Goblin Daycare – Boss Man
Similar artists: Hav Hav!, POWER PANTS, Hiçamahiç, The Gobs
Genre: Punk
How do artists live their lives? Well, if you trust your main media channels, they live in luxury. They get away with murder. And they have people employed to clean up their mess. That’s a mighty nice image to have of your Keith Richards and Jean-Michel Basquiats, but it’s also untrue for the most part and a dangerous notion to have for creative people.
Most artists are stuck with jobs they hate. Their work is created despite this, not because of it. Franz Kafka, the most influential modern writer, learned German and was a pencil pusher. Charles Bukowski, the notorious drunken storyteller, collected his payslip from the post office. And most of my friends work dead-end office jobs and run to their rehearsal rooms in the evening, working on music that most people won’t hear.
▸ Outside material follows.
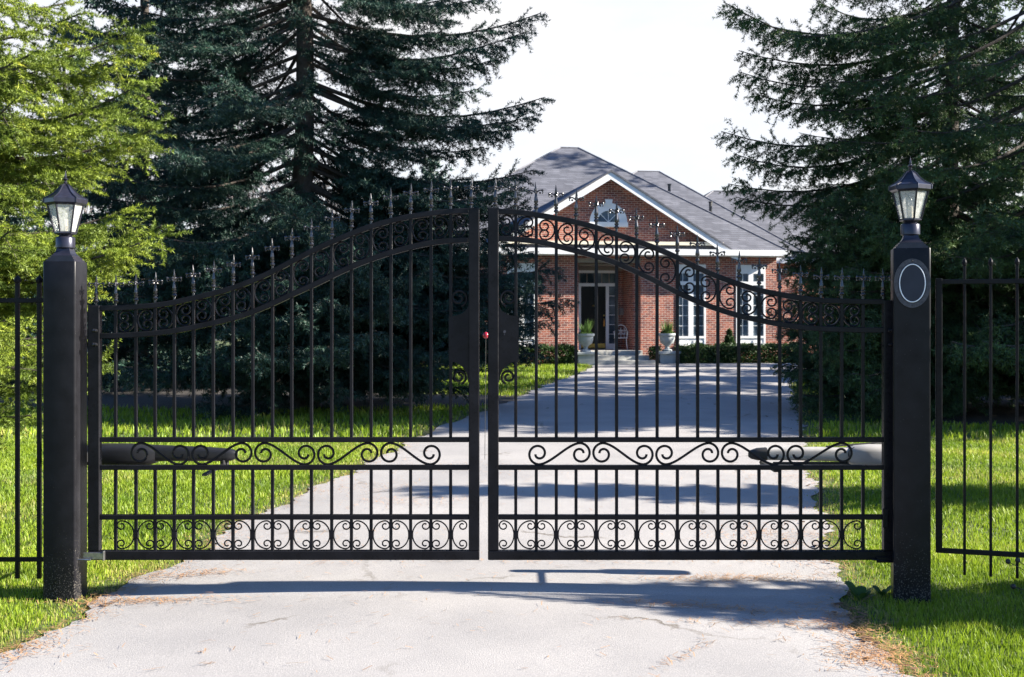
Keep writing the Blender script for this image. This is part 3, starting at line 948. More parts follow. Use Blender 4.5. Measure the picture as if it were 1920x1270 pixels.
tag(rf, 'black picket fence panel with ball tops right of the plaque post', 'fence', 'black side fences')
for z0, z1 in ((gz(533), gz(524)), (gz(1038), gz(1029))):
    b = MB(); b.box(0.001, 2.7, -.014, .014, z0, z1, .003); b.build('rail', M['black'], rf)
b = MB(); b.box(-.004, .034, -.018, .018, gz(1037)-.001, gz(522), .003); b.build('end_stile', M['black'], rf)
m0 = picket_mb(.016, gz(1077), gz(497), 'ball').build('picket', M['black'], rf)
for i in range(17):
    o = m0 if i == 0 else m0.copy()
    if i: C.objects.link(o); o.parent = rf
    o.location = (.162+.148*i, 0, 0)

# ------------------------------------------------------------------ brick house
HX, HYY = 3.41, 40.0
house = empty('brick_house', (HX, HYY, 0), R(9))
tag(house, 'red brick house with grey hipped roof and gable at the end of the driveway', 'house')
def hx(px): return (px-1140)/52.75
def hz(py): return CH+(HY-py)/52.75
def hb(name, mat, *boxes, parent=None):
    b = MB()
    for q in boxes: b.box(*q)
    return b.build(name, mat, parent or house)
ZT = 3.86
wins = [(hx(1272), hx(1331)), (hx(1391), hx(1450)), (-3.62, -2.60), (-5.9, -4.8)]
WB, WT = .62, hz(495)
b = MB()
# front wall pieces
segs = [(-8.0, -5.9), (-4.8, -3.62), (-2.6, -1.2), (1.2, wins[0][0]), (wins[0][1], wins[1][0]), (wins[1][1], 6.3)]
for a, c in segs: b.box(a, c, 0, .3, 0, ZT)
for a, c in wins:
    b.box(a, c, .002, .3, 0, WB); b.box(a, c, .002, .3, WT, ZT)
b.box(-1.2, 1.2, .004, .3, hz(484), ZT)
b.box(-1.2, -1.0, .3, 1.8, 0, ZT); b.box(1.0, 1.2, .3, 1.8, 0, ZT)          # porch cheeks
b.box(-1.0, 1.0, 1.8, 2.0, 0, ZT)
b.box(6.0, 6.3, .3, 12, 0, ZT); b.box(-8, -7.7, .3, 12, 0, ZT); b.box(-7.7, 6, 11.7, 12, 0, ZT)
b.box(6.3, 9.6, 5.3, 5.6, 0, ZT); b.box(9.3, 9.6, 5.6, 16, 0, ZT); b.box(9.6, 14.5, 5.8, 6.1, 0, ZT); b.box(14.2, 14.5, 6.1, 14, 0, ZT)
b.build('wall', M['brick'], house)
# brick gable
b = MB(); b.prism([(-4.2, ZT), (4.2, ZT), (4.2, ZT+.25), (0, 6.56), (-4.2, ZT+.25)], -.02, .28); b.build('gable_wall', M['brick'], house)
# soldier course accents on the gable pillars
hb('porch_lintel', M['taupe'], (-1.2, 1.2, -.01, .1, hz(493), hz(485)))
hb('porch_ceiling', M['taupe'], (-1.0, 1.0, .3, 1.8, ZT-.35, ZT-.3))
# roof: main hip
def hip(name, x0, x1, y0, y1, rx0, rx1, ry, ze, zr, mat=M['shingle']):
    b = MB()
    t = .12
    vs = [(x0, y0, ze), (x1, y0, ze), (x1, y1, ze), (x0, y1, ze), (rx0, ry, zr), (rx1, ry, zr),
          (x0, y0, ze-t), (x1, y0, ze-t), (x1, y1, ze-t), (x0, y1, ze-t)]
    b.add(vs, [(0, 1, 5, 4), (1, 2, 5), (2, 3, 4, 5), (3, 0, 4), (6, 9, 8, 7), (0, 6, 7, 1), (1, 7, 8, 2), (2, 8, 9, 3), (3, 9, 6, 0)])
    o = b.build(name, mat, house)
    c = MB()
    for p, q in (((x0, y0, ze), (rx0, ry, zr)), ((x1, y0, ze), (rx1, ry, zr)), ((x1, y1, ze), (rx1, ry, zr)), ((x0, y1, ze), (rx0, ry, zr)), ((rx0, ry, zr), (rx1, ry, zr))):
        c.tube([(p[0], p[1], p[2]+.01), (q[0], q[1], q[2]+.01)], .03, 6)
    c.build('ridge_caps', M['cap'], o)
    return o
ZE = 4.02
hip('roof', -8.4, 6.6, -.45, 12.5, -.5, .25, 6.05, ZE, 8.55)
hip('rear_roof', -3.0, 10.1, 4.95, 17.5, 4.2, 5.25, 11.4, ZE+.01, 8.35)
hip('wing_roof', 2.0, 15.0, 5.4, 15.2, 7.4, 12.3, 10.1, ZE+.02, 7.35)
# gable roof over the entry
SL = .615; HW = 4.75; AZ = 6.82
def gable_roof():
    b = MB(); y0, y1 = -.5, 4.5; t = .07
    for s in (-1, 1):
        a = [(0, AZ), (s*HW, AZ-HW*SL), (s*HW, AZ-HW*SL-t), (0, AZ-t)]
        b.prism(a, y0, y1)
    return b.build('gable_roof', M['shingle'], house)
gable_roof()
for vx, vy, vz in ((3.6, 4.4, 7.0), (4.9, 3.2, 6.2)):
    b = MB(); b.lathe([(.06, -.6), (.06, .25), (.08, .26), (.08, .3)], (vx, vy, vz-.35), 10); b.build('vent_pipe', M['gasket'], house)
b = MB()
for s in (-1, 1):
    w = .25
    b.prism([(0, AZ-.072), (s*HW, AZ-HW*SL-.072), (s*HW, AZ-HW*SL-.072-w), (0, AZ-.072-w)], -.47, -.40)
b.build('rake_board', M['white'], house)
b = MB()
for s in (-1, 1):
    b.prism([(0, AZ-.08), (s*(HW-.05), AZ-(HW-.05)*SL-.08), (s*(HW-.05), AZ-(HW-.05)*SL-.12), (0, AZ-.12)], -.398, -.03)
b.build('gable_soffit', M['white'], house)
hb('cornice', M['cream'], (-4.15, 4.15, -.42, -.021, hz(460), hz(454)))
b = MB(); b.prism([(-4.3, hz(460)), (4.3, hz(460)), (4.3, hz(468)), (-4.3, hz(468))], -.30, -.022); b.build('cornice_shingles', M['shingle'], house)
hb('gutter', M['white'], (-8.4, 6.62, -.58, -.453, hz(479), hz(468)))
hb('gutter', M['white'], (6.7, 10.2, 4.8, 4.93, hz(479), hz(468)))
hb('soffit', M['white'], (-8.3, 6.5, -.45, 0-.022, ZT-.04, ZT-.01))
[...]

It’s brutal! Thankfully, you can still laugh and write about it. Goblin Daycare’s “Boss Man” sounds about as tense and anxiety-filled as a job taking orders from bored and bitter supervisors. The song itself mixes theatrical vocals, daring production ideas and interesting use of rhythm. The folks from Goblin Daycare have been in the trenches and still have the power to smile about it. That’s something!
ICHIWAWA – Cottage Disco
Genre: Post-Punk, Gothic / Dark Wave
I’ve read a lot of rockstar biographies, and I’m never proud to admit it. And, while I am aware that, at least, some of the stories in most of these are made up with the sole purpose of rivaling Keith Richards’ own oeuvre, they still provide the cheap shocks that lifelong music fan craves.
If there is one thing that I’ve learned from these books is that if you’re going to be a stupidly happy rockstar, you must employ people to cover for you. These folks have to be opposite. They shouldn’t like going on; they ought to possess a wonderful working memory, and they need to be able to tune their guitar when the assigned guitar pedal breaks down.
Cranky people with a bit of knowledge of how a guitar functions are the ones that, usually, write the memorable songs. They’re the ones who have the most to say about the world around them and how they distrust it. And, occasionally, they’re funny too.
ICHIWAWA’s “Cottage Disco” is a strange fantasy of a night spent out against one’s better judgment in a kind of primitive, makeshift dancehall. It’s led by equally baritone vocals that ought to belong to a goth-rock song, and the instrumentation ought to be kept for a Lo-Fi indie-rock song. Just imagine what this would’ve sounded like had the songwriters enjoyed themselves.